• **THE REQUEST**:
Copy out each line of the material in which the word "that" appears.
━━━━━━━━━━━━━━━━━━━━
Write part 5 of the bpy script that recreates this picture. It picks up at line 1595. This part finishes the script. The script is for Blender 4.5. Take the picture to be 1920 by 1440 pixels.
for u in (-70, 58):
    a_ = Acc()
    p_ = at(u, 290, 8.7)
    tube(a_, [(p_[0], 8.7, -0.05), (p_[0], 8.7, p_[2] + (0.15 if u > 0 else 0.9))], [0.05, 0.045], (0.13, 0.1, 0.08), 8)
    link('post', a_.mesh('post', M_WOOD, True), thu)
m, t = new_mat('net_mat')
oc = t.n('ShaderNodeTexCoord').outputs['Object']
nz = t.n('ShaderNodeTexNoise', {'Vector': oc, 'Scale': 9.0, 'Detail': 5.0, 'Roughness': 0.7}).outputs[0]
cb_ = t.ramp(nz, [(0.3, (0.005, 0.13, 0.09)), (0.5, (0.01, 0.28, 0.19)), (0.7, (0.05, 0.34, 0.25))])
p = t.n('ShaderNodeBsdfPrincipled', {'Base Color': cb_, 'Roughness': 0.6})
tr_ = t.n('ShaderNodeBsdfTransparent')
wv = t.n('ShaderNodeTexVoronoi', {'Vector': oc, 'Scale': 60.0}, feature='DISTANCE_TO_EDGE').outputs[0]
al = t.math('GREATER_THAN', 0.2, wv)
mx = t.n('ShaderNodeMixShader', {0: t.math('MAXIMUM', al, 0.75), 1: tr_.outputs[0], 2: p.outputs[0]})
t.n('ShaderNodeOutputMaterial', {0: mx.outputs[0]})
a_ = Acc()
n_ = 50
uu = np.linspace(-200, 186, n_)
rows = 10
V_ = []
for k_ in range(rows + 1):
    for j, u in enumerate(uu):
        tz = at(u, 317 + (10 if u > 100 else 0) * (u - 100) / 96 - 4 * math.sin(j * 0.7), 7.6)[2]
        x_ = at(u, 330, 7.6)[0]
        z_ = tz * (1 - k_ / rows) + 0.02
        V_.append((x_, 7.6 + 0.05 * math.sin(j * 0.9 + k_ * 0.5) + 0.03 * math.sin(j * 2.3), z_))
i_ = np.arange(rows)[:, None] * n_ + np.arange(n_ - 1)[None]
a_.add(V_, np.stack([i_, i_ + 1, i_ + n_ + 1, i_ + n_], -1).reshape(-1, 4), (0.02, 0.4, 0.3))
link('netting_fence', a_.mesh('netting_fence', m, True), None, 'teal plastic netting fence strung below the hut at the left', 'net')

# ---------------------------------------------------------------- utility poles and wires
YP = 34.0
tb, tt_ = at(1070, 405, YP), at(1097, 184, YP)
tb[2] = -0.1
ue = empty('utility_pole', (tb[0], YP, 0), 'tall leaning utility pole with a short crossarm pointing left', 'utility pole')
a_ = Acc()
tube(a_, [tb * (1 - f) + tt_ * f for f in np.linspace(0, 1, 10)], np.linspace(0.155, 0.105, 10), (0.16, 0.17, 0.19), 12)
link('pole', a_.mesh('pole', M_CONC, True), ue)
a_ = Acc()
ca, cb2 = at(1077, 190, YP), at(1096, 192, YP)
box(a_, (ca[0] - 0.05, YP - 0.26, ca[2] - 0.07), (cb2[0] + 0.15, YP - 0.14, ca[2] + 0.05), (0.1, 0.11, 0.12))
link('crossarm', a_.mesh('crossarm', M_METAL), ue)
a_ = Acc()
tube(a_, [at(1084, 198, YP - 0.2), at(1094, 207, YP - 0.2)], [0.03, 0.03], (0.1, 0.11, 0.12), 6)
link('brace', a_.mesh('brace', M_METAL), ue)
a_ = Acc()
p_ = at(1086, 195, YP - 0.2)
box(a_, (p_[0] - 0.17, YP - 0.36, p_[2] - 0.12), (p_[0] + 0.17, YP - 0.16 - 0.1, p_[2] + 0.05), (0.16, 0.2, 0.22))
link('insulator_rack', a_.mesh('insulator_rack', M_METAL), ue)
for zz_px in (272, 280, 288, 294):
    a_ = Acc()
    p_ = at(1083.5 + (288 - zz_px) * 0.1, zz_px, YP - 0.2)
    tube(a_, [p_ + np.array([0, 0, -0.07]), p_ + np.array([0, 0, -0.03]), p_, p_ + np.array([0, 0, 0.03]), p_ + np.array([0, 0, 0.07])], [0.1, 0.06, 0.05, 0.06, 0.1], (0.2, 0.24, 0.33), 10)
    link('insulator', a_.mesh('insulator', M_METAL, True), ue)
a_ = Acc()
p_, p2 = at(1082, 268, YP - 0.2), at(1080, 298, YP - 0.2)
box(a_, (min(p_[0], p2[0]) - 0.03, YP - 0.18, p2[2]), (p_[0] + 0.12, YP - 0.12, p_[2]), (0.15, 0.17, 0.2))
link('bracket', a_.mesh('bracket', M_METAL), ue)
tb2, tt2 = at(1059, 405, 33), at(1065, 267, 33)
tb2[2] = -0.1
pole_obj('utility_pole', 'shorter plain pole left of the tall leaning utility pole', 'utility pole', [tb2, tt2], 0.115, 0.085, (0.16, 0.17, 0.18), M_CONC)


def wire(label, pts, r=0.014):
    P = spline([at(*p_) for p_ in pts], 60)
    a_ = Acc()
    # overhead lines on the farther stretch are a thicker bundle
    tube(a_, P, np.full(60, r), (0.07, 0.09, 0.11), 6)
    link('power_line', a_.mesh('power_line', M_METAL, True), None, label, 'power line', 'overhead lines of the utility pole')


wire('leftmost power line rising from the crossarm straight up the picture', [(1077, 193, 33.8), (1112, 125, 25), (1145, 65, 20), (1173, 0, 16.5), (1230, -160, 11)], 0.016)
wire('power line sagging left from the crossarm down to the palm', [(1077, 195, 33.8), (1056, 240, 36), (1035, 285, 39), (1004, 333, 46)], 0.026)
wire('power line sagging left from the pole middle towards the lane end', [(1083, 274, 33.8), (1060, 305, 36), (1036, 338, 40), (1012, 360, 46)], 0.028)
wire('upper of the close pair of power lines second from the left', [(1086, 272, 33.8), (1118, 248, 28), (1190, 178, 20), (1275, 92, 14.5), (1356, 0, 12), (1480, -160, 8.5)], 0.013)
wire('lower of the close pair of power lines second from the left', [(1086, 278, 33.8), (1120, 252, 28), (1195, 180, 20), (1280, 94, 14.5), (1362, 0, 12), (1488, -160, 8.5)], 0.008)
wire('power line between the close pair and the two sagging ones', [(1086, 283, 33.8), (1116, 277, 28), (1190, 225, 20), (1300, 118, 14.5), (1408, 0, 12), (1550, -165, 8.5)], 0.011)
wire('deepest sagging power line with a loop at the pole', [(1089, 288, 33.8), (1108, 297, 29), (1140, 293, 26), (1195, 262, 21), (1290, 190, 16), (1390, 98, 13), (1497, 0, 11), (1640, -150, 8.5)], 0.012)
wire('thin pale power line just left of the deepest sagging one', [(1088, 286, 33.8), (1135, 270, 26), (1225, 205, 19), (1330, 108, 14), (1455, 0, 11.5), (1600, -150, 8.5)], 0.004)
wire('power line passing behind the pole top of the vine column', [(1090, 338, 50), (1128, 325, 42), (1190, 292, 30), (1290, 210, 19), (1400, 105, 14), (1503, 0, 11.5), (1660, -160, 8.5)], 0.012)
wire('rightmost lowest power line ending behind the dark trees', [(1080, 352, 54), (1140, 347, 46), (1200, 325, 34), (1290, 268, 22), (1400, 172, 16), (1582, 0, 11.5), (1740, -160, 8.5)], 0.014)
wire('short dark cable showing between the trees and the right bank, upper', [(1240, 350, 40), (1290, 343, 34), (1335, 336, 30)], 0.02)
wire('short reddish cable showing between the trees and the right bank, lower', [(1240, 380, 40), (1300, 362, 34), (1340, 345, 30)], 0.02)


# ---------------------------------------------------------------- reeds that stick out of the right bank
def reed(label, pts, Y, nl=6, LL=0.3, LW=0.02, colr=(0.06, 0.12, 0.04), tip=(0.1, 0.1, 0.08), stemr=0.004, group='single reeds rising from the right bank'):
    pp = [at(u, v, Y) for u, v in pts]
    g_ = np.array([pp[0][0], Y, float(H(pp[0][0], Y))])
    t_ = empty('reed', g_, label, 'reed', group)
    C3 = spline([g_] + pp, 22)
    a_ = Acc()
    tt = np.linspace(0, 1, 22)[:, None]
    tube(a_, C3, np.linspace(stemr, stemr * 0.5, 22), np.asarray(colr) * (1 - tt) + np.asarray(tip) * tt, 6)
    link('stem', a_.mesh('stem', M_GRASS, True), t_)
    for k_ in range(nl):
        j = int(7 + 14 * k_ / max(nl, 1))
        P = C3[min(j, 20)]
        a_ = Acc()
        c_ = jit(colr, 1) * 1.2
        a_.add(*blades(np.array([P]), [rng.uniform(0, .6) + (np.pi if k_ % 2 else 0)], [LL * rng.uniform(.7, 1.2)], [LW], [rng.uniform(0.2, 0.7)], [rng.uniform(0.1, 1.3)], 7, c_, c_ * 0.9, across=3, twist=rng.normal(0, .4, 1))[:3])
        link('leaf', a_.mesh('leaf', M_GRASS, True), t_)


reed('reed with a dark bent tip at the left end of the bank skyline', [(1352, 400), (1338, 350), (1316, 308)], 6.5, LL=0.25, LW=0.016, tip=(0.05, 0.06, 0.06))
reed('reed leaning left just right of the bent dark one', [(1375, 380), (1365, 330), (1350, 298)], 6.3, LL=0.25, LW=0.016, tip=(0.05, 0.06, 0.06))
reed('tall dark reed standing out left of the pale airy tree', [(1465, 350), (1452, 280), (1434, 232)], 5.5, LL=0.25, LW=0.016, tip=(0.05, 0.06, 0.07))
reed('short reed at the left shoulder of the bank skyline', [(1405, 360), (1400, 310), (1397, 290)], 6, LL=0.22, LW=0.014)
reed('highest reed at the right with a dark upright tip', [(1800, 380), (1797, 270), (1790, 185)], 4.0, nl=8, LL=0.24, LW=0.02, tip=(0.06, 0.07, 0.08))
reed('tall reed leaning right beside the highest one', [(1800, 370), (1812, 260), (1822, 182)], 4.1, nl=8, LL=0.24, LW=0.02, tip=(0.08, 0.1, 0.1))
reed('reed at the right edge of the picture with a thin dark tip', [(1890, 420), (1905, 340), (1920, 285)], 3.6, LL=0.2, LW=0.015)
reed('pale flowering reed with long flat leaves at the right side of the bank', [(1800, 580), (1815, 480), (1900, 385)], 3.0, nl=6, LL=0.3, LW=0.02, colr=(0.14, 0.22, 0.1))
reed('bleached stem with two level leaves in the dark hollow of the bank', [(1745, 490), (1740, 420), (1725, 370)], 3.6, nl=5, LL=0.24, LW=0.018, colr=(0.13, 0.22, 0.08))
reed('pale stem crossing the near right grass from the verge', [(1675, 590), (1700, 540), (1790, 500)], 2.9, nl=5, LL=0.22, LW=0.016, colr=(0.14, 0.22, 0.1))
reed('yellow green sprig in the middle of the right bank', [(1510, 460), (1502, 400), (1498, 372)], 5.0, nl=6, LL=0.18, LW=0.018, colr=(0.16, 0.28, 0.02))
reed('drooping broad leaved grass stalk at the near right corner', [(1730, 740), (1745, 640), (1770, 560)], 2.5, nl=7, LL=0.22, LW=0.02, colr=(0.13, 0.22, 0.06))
━━━━━━━━━━━━━━━━━━━━
• **CORRECT OUTPUT**:
Write part 5 of the bpy script that recreates this picture. It picks up at line 1595. This part finishes the script. The script is for Blender 4.5. Take the picture to be 1920 by 1440 pixels.
# ---------------------------------------------------------------- reeds that stick out of the right bank